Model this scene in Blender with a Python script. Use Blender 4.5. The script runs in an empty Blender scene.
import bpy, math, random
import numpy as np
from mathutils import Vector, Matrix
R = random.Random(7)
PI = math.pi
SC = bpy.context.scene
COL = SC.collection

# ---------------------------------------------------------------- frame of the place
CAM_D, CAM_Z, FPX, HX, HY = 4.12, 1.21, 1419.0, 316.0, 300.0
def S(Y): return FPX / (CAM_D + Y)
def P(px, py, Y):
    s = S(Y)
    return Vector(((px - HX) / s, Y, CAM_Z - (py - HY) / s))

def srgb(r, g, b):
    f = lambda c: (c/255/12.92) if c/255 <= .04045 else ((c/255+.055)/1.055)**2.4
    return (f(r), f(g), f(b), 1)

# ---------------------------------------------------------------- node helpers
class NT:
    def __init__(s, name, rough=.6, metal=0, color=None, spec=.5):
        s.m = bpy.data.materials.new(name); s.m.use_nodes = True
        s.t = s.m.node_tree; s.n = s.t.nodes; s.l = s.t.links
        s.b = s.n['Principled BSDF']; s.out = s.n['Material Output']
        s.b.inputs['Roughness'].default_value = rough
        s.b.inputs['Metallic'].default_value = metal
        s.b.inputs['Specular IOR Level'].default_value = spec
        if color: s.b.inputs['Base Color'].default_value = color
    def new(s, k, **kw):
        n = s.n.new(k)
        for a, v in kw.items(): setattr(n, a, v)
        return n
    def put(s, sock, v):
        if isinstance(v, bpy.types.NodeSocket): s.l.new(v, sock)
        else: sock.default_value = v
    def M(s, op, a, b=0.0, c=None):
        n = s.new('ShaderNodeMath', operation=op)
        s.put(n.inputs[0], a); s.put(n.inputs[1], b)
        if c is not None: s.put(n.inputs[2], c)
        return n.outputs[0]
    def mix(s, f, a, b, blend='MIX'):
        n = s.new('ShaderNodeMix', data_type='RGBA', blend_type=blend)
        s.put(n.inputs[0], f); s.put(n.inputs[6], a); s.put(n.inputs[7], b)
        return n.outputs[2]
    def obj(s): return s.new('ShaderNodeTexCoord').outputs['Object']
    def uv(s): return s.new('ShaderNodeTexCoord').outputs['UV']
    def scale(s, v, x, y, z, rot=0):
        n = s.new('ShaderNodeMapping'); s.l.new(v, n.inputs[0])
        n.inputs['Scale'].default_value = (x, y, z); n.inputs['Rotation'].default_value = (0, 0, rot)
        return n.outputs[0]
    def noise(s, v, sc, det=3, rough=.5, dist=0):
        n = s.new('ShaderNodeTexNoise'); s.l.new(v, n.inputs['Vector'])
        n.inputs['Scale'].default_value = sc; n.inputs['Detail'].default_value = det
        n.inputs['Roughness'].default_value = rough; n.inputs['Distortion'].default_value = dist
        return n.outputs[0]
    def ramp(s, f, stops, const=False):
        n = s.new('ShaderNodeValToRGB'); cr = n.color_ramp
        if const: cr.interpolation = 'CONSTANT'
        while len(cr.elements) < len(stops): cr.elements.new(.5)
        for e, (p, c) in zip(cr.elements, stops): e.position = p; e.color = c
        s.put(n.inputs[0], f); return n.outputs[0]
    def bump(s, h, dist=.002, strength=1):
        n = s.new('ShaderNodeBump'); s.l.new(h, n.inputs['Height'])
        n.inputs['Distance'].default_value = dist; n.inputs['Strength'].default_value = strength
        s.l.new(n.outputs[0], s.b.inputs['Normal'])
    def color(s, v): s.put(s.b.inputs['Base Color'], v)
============
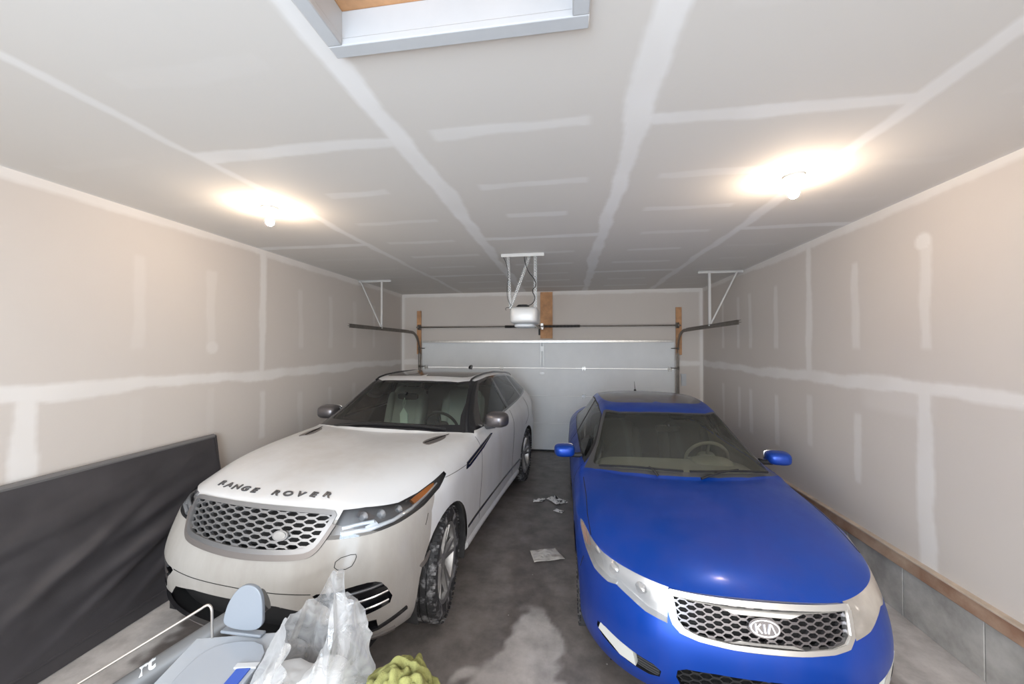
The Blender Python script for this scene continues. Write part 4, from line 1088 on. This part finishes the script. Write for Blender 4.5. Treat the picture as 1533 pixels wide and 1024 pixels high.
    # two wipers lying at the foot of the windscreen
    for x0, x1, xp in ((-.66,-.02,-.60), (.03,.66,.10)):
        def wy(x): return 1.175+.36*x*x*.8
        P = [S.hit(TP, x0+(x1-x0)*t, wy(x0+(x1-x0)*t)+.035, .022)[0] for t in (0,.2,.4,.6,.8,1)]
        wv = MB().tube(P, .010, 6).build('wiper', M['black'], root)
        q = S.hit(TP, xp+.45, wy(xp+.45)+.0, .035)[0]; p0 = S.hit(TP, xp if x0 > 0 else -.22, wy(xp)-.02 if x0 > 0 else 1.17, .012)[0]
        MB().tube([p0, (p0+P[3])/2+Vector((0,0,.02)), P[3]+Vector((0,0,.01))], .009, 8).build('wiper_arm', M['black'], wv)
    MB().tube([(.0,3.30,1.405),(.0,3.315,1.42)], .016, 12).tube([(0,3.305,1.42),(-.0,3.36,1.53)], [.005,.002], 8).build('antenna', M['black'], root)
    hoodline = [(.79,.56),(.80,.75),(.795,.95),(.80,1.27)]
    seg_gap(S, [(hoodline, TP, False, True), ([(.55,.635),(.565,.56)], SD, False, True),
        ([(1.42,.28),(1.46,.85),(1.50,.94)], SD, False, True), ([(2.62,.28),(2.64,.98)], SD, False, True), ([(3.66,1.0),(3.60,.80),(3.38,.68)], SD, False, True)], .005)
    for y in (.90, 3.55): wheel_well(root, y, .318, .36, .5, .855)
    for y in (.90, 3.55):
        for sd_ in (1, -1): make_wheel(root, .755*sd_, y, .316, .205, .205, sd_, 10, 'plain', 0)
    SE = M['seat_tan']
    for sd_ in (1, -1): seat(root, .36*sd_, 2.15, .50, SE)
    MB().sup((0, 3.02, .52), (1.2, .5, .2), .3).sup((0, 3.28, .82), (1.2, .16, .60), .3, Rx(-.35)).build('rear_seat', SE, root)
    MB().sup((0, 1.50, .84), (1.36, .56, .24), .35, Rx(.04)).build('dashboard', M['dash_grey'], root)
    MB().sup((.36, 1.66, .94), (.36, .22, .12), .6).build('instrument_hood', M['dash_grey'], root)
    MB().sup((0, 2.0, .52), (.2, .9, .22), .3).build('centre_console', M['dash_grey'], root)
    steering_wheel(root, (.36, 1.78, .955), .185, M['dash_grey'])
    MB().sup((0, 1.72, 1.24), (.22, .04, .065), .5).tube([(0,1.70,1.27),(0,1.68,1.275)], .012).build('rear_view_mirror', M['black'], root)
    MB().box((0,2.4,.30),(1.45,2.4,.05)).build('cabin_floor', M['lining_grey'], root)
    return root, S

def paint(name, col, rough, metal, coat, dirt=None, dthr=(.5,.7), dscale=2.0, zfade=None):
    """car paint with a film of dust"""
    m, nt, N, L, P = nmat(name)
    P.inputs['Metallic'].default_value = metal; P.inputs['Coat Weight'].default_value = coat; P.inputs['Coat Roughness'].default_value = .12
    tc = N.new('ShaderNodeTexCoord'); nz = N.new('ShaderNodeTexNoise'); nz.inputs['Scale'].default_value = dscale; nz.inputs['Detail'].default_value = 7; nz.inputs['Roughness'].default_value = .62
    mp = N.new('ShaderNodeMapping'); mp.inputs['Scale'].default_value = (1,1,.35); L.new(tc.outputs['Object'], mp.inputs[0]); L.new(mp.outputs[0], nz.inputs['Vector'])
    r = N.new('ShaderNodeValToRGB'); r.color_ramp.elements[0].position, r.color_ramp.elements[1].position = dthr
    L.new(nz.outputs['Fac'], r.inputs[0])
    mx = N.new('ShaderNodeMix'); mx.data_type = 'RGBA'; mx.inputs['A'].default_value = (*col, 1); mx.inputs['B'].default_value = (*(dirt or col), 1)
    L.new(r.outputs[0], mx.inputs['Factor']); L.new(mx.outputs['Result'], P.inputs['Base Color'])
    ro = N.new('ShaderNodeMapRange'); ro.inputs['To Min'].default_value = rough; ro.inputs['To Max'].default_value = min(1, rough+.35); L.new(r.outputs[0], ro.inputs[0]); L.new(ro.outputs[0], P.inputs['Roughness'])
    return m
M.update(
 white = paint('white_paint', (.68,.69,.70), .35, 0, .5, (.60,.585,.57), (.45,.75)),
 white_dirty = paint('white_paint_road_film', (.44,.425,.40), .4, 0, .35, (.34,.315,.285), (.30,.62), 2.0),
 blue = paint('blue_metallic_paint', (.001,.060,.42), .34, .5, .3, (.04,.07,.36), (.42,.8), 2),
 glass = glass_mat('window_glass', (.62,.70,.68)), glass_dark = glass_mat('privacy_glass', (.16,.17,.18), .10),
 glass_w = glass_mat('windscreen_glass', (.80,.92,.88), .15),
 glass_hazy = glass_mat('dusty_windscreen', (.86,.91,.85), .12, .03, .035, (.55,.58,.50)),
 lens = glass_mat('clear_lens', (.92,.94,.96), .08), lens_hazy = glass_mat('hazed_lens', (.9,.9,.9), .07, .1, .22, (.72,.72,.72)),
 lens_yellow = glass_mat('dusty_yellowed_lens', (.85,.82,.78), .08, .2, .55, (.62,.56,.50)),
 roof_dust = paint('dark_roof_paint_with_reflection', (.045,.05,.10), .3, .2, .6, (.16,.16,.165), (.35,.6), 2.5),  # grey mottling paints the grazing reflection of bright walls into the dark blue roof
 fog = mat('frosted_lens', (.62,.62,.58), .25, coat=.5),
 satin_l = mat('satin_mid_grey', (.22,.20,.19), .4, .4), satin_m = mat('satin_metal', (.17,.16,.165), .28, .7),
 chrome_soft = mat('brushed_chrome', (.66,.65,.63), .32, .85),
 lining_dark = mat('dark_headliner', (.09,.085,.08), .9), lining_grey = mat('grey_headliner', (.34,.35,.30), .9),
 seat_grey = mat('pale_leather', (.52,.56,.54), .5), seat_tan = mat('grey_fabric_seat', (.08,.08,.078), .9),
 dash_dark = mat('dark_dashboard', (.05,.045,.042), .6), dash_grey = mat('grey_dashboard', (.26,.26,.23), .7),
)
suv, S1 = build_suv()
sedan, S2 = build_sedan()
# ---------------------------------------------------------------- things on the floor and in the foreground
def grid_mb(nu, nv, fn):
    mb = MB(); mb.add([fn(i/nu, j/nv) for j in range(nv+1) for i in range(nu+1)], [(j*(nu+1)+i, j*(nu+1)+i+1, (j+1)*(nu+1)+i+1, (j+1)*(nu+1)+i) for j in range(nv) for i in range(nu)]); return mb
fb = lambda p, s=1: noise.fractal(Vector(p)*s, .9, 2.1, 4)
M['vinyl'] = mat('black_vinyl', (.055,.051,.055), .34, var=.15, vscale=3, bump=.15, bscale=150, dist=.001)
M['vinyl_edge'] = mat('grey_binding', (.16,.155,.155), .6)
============
To be done: Search the material above for "Blender". Pull out each line where it shows up.

Full output:
Model this scene in Blender with a Python script. Use Blender 4.5. The script runs in an empty Blender scene.
The Blender Python script for this scene continues. Write part 4, from line 1088 on. This part finishes the script. Write for Blender 4.5. Treat the picture as 1533 pixels wide and 1024 pixels high.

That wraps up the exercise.